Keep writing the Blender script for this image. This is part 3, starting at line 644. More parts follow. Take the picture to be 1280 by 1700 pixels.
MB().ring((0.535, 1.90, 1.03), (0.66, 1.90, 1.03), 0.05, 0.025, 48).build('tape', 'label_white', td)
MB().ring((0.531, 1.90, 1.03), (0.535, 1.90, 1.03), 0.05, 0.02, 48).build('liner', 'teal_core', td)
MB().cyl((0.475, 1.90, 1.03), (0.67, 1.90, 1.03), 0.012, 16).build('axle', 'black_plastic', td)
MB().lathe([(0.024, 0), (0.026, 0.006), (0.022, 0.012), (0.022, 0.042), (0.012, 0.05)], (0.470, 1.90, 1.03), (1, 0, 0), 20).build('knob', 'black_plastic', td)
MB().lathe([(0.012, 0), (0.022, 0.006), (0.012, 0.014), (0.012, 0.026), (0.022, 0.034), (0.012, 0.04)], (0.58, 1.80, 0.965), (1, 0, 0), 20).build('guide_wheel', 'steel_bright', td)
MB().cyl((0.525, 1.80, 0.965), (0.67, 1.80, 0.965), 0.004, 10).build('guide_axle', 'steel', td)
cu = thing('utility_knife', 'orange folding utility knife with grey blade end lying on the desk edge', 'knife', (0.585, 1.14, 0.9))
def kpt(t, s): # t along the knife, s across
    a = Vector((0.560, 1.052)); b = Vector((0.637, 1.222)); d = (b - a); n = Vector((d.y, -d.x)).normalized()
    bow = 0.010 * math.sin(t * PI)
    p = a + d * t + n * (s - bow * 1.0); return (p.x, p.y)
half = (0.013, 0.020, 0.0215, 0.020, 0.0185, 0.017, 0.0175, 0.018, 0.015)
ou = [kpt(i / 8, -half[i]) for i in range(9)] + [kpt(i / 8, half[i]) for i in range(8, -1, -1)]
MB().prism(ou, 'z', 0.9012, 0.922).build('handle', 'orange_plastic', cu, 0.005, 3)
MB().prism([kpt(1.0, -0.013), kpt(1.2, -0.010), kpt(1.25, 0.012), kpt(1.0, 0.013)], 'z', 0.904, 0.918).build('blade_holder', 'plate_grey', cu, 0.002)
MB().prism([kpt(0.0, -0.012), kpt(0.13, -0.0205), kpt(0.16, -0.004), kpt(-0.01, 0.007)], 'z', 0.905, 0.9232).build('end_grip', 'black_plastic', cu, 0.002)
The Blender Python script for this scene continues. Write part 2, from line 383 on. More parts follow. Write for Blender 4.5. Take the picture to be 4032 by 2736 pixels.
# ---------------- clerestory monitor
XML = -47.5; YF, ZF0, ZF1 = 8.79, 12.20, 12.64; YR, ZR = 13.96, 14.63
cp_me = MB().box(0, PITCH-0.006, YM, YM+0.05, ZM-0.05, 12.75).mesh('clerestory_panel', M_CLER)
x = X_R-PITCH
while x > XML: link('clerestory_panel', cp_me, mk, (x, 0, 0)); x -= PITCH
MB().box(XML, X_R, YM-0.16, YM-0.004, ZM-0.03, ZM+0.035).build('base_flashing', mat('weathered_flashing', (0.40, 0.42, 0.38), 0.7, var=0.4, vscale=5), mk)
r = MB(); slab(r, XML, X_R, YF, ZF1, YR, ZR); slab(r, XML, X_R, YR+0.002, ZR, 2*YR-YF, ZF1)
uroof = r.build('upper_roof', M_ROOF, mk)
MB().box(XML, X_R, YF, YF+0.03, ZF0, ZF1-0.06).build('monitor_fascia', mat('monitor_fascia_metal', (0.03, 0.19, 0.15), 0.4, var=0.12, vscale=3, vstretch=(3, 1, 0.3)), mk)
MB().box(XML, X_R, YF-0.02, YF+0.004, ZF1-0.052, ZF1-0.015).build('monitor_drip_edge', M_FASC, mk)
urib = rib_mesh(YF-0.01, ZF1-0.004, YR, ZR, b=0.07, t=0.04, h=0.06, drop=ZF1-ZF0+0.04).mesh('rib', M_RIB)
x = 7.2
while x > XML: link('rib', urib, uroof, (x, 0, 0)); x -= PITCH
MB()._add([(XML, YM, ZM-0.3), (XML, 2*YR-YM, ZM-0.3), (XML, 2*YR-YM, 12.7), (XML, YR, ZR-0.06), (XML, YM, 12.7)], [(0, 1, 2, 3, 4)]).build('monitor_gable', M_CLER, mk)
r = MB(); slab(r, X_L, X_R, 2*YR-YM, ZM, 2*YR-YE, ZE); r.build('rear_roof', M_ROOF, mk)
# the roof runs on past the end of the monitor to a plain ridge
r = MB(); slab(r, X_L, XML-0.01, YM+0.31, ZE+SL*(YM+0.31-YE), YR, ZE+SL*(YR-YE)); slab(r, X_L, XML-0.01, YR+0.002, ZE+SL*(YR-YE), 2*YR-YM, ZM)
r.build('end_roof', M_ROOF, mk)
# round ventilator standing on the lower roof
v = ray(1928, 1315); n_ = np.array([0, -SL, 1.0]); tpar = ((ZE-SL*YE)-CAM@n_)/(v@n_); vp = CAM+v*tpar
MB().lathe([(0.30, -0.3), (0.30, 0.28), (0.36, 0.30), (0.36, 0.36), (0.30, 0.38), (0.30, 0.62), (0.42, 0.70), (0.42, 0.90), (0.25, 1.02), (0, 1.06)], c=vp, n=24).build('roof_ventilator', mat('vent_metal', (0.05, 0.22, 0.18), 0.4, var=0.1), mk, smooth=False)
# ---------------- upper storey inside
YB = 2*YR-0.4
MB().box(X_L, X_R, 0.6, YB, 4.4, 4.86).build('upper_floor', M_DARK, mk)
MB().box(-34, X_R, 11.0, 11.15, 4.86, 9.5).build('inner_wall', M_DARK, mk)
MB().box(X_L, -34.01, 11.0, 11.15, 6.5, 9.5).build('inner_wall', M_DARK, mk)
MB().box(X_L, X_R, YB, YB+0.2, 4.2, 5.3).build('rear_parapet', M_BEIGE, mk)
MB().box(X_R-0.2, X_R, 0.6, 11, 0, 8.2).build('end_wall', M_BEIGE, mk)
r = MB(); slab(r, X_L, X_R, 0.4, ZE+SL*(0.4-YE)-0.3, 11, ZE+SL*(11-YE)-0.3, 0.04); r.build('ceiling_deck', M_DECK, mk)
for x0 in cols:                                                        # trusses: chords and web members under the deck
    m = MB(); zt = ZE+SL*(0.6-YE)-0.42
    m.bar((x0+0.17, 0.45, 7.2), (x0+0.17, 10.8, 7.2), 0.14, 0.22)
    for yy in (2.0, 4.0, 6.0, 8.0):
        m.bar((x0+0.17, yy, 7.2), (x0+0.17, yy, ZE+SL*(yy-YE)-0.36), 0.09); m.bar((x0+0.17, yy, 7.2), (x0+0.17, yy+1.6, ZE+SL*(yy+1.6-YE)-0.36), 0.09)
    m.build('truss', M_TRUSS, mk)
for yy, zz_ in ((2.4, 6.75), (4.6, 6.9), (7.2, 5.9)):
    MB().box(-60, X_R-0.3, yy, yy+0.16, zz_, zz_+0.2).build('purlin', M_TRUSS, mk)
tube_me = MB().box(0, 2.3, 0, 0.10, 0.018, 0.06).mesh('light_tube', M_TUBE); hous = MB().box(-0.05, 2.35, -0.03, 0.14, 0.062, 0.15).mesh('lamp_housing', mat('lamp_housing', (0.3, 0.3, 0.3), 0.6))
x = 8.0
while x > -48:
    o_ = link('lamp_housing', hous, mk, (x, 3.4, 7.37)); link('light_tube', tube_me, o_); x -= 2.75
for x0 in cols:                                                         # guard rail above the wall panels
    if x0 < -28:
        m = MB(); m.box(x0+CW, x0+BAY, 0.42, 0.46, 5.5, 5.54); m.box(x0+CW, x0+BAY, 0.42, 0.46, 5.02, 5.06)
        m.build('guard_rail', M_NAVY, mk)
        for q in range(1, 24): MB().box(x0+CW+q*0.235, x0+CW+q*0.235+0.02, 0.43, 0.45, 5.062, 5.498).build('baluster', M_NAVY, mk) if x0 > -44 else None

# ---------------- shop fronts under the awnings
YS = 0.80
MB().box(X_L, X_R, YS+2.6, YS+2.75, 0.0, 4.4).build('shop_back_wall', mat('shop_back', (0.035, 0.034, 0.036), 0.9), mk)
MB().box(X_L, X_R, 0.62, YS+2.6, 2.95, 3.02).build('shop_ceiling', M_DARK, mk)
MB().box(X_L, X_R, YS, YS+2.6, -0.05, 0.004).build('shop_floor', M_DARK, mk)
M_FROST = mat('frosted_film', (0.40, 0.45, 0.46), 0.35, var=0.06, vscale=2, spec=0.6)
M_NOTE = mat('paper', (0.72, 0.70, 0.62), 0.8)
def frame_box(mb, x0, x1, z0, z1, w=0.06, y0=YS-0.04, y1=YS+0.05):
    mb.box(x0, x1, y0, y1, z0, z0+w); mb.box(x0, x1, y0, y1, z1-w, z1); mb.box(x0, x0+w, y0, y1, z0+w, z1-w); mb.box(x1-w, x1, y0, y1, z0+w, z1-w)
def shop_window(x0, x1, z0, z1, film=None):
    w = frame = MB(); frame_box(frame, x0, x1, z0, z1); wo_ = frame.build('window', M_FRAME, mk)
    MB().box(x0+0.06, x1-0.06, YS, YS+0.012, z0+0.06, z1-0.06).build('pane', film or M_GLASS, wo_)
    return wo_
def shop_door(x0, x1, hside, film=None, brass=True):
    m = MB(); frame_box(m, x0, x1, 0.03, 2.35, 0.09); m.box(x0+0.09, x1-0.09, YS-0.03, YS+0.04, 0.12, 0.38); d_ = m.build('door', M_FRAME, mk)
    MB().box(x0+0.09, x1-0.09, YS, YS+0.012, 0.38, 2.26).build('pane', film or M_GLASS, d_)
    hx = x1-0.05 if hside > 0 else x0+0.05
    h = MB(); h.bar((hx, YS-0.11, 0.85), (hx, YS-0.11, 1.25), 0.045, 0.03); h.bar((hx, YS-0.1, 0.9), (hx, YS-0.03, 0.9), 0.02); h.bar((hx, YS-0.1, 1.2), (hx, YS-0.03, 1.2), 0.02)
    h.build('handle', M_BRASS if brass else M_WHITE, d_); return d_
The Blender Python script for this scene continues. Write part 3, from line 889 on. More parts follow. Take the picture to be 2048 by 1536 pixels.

*****

• Task instructions: In the data above, find the line that contains "4.86).build('upper_floor', M_DARK, mk)" and the line that contains "8.2).build('end_wall', M_BEIGE, mk)". Repeat exactly those lines and every line between them, and only those.

• Task result:
MB().box(X_L, X_R, 0.6, YB, 4.4, 4.86).build('upper_floor', M_DARK, mk)
MB().box(-34, X_R, 11.0, 11.15, 4.86, 9.5).build('inner_wall', M_DARK, mk)
MB().box(X_L, -34.01, 11.0, 11.15, 6.5, 9.5).build('inner_wall', M_DARK, mk)
MB().box(X_L, X_R, YB, YB+0.2, 4.2, 5.3).build('rear_parapet', M_BEIGE, mk)
MB().box(X_R-0.2, X_R, 0.6, 11, 0, 8.2).build('end_wall', M_BEIGE, mk)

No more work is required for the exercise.